- **WHAT TO DO**
Make an exact copy of all the records.

──────── MATERIAL SUPPLIED ────────

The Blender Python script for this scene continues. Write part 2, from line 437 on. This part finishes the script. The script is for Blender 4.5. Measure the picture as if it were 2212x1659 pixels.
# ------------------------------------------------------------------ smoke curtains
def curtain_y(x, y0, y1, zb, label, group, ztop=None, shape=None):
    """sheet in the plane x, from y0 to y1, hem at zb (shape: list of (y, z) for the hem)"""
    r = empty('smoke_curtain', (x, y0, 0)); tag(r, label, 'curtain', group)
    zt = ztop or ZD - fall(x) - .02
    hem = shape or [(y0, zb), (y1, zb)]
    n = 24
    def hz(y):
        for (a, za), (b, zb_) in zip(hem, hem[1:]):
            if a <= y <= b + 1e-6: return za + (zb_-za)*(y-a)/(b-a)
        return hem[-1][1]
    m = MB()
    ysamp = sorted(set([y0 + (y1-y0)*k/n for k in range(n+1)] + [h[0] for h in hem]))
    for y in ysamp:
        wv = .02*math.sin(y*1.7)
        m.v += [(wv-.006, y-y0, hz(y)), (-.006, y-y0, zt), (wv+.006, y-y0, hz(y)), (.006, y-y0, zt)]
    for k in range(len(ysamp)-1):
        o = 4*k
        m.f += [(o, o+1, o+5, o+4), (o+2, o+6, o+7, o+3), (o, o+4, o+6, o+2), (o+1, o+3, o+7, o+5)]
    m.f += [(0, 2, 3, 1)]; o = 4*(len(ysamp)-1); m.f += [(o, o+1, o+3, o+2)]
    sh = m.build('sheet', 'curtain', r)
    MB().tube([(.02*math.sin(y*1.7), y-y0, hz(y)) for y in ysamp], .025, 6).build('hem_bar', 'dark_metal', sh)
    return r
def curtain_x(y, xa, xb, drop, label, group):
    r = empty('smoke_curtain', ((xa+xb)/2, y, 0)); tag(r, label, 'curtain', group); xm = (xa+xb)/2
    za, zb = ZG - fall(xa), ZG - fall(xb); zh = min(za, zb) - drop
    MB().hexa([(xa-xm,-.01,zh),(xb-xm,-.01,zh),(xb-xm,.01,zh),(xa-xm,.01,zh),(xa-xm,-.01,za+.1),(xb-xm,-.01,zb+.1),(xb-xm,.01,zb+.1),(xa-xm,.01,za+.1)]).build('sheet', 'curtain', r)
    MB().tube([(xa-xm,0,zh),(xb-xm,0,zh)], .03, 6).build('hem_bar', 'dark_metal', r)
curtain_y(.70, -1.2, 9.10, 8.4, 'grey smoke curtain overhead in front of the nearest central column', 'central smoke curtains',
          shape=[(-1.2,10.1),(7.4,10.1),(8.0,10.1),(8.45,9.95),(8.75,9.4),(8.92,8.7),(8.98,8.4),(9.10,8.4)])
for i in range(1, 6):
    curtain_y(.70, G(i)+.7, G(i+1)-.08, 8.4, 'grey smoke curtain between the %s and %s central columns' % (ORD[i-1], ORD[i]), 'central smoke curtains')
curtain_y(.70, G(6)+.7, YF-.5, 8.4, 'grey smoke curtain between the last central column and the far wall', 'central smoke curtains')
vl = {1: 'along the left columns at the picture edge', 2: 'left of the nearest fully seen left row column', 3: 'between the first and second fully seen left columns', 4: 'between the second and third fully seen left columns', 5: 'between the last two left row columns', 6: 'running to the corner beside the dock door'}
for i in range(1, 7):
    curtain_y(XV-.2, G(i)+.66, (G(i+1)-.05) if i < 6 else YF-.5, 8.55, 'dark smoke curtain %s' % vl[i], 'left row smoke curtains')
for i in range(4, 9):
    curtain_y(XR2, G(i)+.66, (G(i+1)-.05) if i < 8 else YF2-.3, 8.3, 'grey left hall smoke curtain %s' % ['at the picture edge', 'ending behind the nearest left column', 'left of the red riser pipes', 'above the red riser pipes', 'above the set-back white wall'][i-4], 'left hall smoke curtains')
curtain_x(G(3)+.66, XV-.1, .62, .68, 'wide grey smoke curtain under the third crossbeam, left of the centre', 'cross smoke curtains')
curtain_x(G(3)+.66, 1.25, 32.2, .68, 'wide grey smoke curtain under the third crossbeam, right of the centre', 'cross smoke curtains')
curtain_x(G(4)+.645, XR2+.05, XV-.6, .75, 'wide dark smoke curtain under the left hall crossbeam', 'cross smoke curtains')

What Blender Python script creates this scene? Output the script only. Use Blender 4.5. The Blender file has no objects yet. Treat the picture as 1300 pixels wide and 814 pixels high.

────────

- **RESPONSE TO THE TASK**
The Blender Python script for this scene continues. Write part 2, from line 437 on. This part finishes the script. The script is for Blender 4.5. Measure the picture as if it were 2212x1659 pixels.
# ------------------------------------------------------------------ smoke curtains
def curtain_y(x, y0, y1, zb, label, group, ztop=None, shape=None):
    """sheet in the plane x, from y0 to y1, hem at zb (shape: list of (y, z) for the hem)"""
    r = empty('smoke_curtain', (x, y0, 0)); tag(r, label, 'curtain', group)
    zt = ztop or ZD - fall(x) - .02
    hem = shape or [(y0, zb), (y1, zb)]
    n = 24
    def hz(y):
        for (a, za), (b, zb_) in zip(hem, hem[1:]):
            if a <= y <= b + 1e-6: return za + (zb_-za)*(y-a)/(b-a)
        return hem[-1][1]
    m = MB()
    ysamp = sorted(set([y0 + (y1-y0)*k/n for k in range(n+1)] + [h[0] for h in hem]))
    for y in ysamp:
        wv = .02*math.sin(y*1.7)
        m.v += [(wv-.006, y-y0, hz(y)), (-.006, y-y0, zt), (wv+.006, y-y0, hz(y)), (.006, y-y0, zt)]
    for k in range(len(ysamp)-1):
        o = 4*k
        m.f += [(o, o+1, o+5, o+4), (o+2, o+6, o+7, o+3), (o, o+4, o+6, o+2), (o+1, o+3, o+7, o+5)]
    m.f += [(0, 2, 3, 1)]; o = 4*(len(ysamp)-1); m.f += [(o, o+1, o+3, o+2)]
    sh = m.build('sheet', 'curtain', r)
    MB().tube([(.02*math.sin(y*1.7), y-y0, hz(y)) for y in ysamp], .025, 6).build('hem_bar', 'dark_metal', sh)
    return r
def curtain_x(y, xa, xb, drop, label, group):
    r = empty('smoke_curtain', ((xa+xb)/2, y, 0)); tag(r, label, 'curtain', group); xm = (xa+xb)/2
    za, zb = ZG - fall(xa), ZG - fall(xb); zh = min(za, zb) - drop
    MB().hexa([(xa-xm,-.01,zh),(xb-xm,-.01,zh),(xb-xm,.01,zh),(xa-xm,.01,zh),(xa-xm,-.01,za+.1),(xb-xm,-.01,zb+.1),(xb-xm,.01,zb+.1),(xa-xm,.01,za+.1)]).build('sheet', 'curtain', r)
    MB().tube([(xa-xm,0,zh),(xb-xm,0,zh)], .03, 6).build('hem_bar', 'dark_metal', r)
curtain_y(.70, -1.2, 9.10, 8.4, 'grey smoke curtain overhead in front of the nearest central column', 'central smoke curtains',
          shape=[(-1.2,10.1),(7.4,10.1),(8.0,10.1),(8.45,9.95),(8.75,9.4),(8.92,8.7),(8.98,8.4),(9.10,8.4)])
for i in range(1, 6):
    curtain_y(.70, G(i)+.7, G(i+1)-.08, 8.4, 'grey smoke curtain between the %s and %s central columns' % (ORD[i-1], ORD[i]), 'central smoke curtains')
curtain_y(.70, G(6)+.7, YF-.5, 8.4, 'grey smoke curtain between the last central column and the far wall', 'central smoke curtains')
vl = {1: 'along the left columns at the picture edge', 2: 'left of the nearest fully seen left row column', 3: 'between the first and second fully seen left columns', 4: 'between the second and third fully seen left columns', 5: 'between the last two left row columns', 6: 'running to the corner beside the dock door'}
for i in range(1, 7):
    curtain_y(XV-.2, G(i)+.66, (G(i+1)-.05) if i < 6 else YF-.5, 8.55, 'dark smoke curtain %s' % vl[i], 'left row smoke curtains')
for i in range(4, 9):
    curtain_y(XR2, G(i)+.66, (G(i+1)-.05) if i < 8 else YF2-.3, 8.3, 'grey left hall smoke curtain %s' % ['at the picture edge', 'ending behind the nearest left column', 'left of the red riser pipes', 'above the red riser pipes', 'above the set-back white wall'][i-4], 'left hall smoke curtains')
curtain_x(G(3)+.66, XV-.1, .62, .68, 'wide grey smoke curtain under the third crossbeam, left of the centre', 'cross smoke curtains')
curtain_x(G(3)+.66, 1.25, 32.2, .68, 'wide grey smoke curtain under the third crossbeam, right of the centre', 'cross smoke curtains')
curtain_x(G(4)+.645, XR2+.05, XV-.6, .75, 'wide dark smoke curtain under the left hall crossbeam', 'cross smoke curtains')

What Blender Python script creates this scene? Output the script only. Use Blender 4.5. The Blender file has no objects yet. Treat the picture as 1300 pixels wide and 814 pixels high.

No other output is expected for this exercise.